Ferenc Nemeth: The main challenge actually was to have all the people at the same time in the studio [laughs]. That was the hardest, because, all of these guys are very busy, and to get everyone at the same time was really hard: to arrange everybody in the same day in the same city. It was incredible; it almost took me a year to arrange that. Also, I was on a tour in Italy with Lionel and, at that time, there was the volcano eruption, so our flight was cancelled and we almost didn't make it to the studio. From Rome, we had to fly down to Morocco and then from Casablanca to New York. And, of course, our luggage got lost; half of my percussion was missing, Lionel's guitar effects were missing. So that's also why the sound of the guitar is very clean, because all of his equipment was missing.

AAJ: You are using a different group for this album.

FN: Yes, one of the most interesting parts is that there is no bass—it is played by Lionel or [pianist Kenny Werner. The CD has a lot of horns and woodwinds; Nicolas Sorin arranged them: clarinet, flute, trumpet, baritone...musically speaking, this is a little bit different than a normal jazz quartet because all of these things.

AAJ: This CD is a mix of different styles as a particular way to approach the different feelings you describe musically.

FN: Yes, that's where the emotional part comes in, exactly, because when I wrote the songs without thinking about the album, I was trying to capture different emotional feelings as they came true in life. They are emotional states that we all experience, and I tried to put them in music. And that's why you have the interludes, because they connect the ideas, they connect the different emotions to become a whole idea, like a symphony.

AAJ: "Hope," what a short tune...

FN: Yes [laughs]; it has the spirit, it is something that arrives and goes. You don't get anything, you just get hope.

Ferenc Nemeth—TriumphAAJ: You put together different musical temperaments: guitarist Lionel Loueke, saxophonist Joshua Redman and Kenny Werner. What does each musician bring to your compositions?

FN: Well, each musician is very different, and the people that I chose, they are all already fully developed musicians who bring their own experiences—living and musical. But they are also open enough to create something together and, for me, that is a very important point, because I wanted to have people who were really creative and strong musically but also open enough to create something different from what they normally do. And that's why music is different.
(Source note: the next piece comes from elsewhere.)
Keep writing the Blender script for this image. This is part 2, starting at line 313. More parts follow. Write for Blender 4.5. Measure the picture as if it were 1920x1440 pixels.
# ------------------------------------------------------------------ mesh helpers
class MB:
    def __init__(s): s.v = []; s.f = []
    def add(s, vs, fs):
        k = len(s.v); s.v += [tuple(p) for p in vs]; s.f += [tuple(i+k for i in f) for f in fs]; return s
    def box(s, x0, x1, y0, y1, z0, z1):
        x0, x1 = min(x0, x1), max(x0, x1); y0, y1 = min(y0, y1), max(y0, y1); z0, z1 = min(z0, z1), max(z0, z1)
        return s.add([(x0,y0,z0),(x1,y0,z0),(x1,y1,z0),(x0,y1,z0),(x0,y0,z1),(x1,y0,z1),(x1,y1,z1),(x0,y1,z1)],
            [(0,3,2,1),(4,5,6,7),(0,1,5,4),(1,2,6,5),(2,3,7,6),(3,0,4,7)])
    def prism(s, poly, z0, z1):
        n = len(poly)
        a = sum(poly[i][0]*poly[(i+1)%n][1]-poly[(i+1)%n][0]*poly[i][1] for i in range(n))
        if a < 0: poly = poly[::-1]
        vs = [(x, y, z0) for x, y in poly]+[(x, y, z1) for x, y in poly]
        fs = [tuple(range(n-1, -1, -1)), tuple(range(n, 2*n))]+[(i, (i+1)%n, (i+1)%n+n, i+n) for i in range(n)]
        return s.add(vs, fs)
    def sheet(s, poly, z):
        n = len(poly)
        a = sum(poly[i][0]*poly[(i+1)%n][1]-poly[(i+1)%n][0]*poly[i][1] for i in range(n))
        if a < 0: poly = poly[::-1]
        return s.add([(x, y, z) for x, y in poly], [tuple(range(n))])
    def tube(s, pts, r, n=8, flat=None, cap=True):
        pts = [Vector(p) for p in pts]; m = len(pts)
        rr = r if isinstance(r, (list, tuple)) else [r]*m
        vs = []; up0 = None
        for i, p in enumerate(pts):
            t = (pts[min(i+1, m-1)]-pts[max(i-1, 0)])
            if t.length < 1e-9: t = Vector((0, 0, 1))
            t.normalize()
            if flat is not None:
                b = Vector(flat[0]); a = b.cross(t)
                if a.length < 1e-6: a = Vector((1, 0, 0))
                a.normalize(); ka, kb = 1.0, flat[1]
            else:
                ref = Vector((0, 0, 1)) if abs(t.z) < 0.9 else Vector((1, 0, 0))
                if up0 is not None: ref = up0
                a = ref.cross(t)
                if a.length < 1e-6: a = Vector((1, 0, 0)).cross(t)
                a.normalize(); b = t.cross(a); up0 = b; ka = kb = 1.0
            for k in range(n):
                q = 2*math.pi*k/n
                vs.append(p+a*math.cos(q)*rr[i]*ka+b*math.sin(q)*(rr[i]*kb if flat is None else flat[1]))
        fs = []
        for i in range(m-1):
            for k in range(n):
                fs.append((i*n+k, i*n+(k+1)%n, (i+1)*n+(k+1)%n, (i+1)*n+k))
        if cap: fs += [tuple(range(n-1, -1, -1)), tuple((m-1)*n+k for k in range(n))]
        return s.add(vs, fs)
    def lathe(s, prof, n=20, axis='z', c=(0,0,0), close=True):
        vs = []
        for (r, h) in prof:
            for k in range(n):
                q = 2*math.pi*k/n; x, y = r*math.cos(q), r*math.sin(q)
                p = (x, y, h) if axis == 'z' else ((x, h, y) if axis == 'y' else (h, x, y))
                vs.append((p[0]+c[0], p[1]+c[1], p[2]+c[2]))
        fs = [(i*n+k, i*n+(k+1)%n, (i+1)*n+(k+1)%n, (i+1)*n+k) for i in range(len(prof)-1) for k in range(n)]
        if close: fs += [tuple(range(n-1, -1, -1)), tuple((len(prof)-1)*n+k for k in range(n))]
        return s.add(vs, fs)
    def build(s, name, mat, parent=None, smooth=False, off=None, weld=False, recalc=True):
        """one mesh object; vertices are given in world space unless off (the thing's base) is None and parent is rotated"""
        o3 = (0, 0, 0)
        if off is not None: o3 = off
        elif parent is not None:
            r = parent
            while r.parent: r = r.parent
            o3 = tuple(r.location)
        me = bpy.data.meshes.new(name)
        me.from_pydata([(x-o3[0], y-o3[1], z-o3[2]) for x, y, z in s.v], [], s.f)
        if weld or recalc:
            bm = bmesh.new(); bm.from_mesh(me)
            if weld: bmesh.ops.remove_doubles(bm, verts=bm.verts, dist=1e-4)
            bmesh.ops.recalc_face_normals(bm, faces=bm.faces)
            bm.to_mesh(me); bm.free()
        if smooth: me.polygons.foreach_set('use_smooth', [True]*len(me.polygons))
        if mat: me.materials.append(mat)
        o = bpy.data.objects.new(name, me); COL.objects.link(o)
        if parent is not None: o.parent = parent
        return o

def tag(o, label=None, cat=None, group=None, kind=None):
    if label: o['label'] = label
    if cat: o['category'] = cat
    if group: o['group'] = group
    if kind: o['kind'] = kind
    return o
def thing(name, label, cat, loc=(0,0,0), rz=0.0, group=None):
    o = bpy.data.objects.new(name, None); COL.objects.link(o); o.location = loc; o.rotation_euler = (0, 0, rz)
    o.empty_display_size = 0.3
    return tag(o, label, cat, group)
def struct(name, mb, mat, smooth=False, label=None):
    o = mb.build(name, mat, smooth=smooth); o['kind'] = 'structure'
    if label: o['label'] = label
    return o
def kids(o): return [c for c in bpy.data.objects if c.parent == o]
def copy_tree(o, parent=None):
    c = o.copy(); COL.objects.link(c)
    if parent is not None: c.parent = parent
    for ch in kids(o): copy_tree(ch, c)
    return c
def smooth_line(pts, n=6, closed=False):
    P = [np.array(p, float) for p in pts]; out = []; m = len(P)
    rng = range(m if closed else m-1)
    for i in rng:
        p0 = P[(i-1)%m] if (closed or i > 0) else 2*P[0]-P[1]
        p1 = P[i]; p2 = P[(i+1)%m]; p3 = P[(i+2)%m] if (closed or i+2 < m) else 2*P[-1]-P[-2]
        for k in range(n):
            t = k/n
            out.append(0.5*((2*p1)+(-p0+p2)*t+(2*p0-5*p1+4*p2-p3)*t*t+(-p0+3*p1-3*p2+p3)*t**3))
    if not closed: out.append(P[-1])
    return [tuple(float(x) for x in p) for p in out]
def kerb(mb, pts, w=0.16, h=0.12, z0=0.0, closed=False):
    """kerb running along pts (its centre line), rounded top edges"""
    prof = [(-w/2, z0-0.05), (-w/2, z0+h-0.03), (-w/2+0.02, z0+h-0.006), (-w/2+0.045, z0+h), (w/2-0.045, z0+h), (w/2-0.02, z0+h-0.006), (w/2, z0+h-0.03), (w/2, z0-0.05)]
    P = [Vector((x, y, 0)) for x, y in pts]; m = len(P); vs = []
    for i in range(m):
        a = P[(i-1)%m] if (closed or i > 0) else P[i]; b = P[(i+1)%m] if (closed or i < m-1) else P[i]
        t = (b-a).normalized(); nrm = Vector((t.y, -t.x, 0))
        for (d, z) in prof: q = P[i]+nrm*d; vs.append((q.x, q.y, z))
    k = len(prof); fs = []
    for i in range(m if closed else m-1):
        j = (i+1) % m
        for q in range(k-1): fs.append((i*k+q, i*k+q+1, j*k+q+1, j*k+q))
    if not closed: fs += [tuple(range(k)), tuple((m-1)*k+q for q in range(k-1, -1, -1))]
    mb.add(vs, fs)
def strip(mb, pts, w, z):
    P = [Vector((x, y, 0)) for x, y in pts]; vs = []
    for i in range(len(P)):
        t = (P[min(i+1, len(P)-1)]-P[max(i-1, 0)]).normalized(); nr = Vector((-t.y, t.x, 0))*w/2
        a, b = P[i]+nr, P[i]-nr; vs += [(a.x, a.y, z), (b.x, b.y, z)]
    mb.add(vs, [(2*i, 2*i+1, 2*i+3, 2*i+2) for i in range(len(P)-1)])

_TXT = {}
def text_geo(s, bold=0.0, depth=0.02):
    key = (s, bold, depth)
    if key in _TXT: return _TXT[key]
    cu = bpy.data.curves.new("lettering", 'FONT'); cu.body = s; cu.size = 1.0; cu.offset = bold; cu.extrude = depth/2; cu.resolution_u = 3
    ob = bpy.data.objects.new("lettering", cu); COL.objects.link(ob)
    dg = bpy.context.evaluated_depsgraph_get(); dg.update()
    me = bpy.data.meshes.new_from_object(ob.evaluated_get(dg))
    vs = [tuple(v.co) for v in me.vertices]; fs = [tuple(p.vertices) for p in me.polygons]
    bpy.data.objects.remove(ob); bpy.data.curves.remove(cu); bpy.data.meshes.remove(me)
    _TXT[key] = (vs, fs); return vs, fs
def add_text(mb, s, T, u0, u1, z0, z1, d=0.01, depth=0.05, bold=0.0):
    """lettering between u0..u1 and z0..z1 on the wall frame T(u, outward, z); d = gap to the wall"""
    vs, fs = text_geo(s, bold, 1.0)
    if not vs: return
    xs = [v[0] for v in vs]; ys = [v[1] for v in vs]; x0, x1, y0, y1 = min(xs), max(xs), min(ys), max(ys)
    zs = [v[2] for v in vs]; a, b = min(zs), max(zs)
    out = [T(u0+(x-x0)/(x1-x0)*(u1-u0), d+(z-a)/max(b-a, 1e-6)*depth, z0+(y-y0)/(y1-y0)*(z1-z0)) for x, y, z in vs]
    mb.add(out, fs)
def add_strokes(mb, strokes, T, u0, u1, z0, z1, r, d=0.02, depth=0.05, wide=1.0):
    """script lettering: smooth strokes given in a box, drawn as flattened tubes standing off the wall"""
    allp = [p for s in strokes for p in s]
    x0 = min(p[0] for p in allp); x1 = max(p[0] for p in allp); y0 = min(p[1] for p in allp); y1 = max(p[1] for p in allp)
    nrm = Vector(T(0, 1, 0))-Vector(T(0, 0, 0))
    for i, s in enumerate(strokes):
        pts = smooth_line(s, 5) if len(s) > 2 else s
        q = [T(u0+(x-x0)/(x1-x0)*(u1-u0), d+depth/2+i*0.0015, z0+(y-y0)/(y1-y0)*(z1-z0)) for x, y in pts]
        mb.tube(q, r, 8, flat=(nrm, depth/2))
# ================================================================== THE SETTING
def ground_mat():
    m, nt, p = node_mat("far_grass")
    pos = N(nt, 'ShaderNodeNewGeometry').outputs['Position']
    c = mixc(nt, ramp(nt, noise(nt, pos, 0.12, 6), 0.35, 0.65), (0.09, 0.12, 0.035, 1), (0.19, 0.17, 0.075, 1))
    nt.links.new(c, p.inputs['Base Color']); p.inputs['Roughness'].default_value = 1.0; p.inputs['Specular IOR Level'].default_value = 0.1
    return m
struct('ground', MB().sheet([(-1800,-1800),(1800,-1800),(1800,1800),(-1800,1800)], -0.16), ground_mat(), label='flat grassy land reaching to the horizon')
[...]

Triumph doesn't sound like a Joshua Redman, Kenny Werner, or Lionel Loueke CD, because we all came together.

AAJ: Many critics have said that you are close to Max Roach in your rhythmic ideas. Do you agree?

FN: Of course; I can't say no to that, and not just Max Roach, I have a lot of influences, and they are all there. I am coming from something that happened before me, I am not creating music from the air. And, of course, I have been transcribing, and listening to music... so all the things they do come out.

AAJ: So with your background we can say you are between Béla Bartók and the great jazz drummers.

FN: [Laughs] Being Hungarian, of course, Bartók is a big influence, even if you don't want it to be. As a kid, from three years old, as soon as you enter kindergarten you start learning Bartók and Zoltán Kódaly. I also studied music out of school, so all that music work comes out.

AAJ: You are defined as a versatile musician, do you think is that your main quality?

FN: Yes, for sure. I think it is important, especially now, because the world has opened up—the last fifteen years especially. Before, it was really hard to be in contact with something, but now, with the Internet and social media, you can be connected with everyone all the time. And the music reflects what is happening now. I can go to YouTube and to listen to music from Ghana or anywhere in the world if I want. We have to be able to be open, to receive and to give as well. You have to be able to play what the music needs every moment.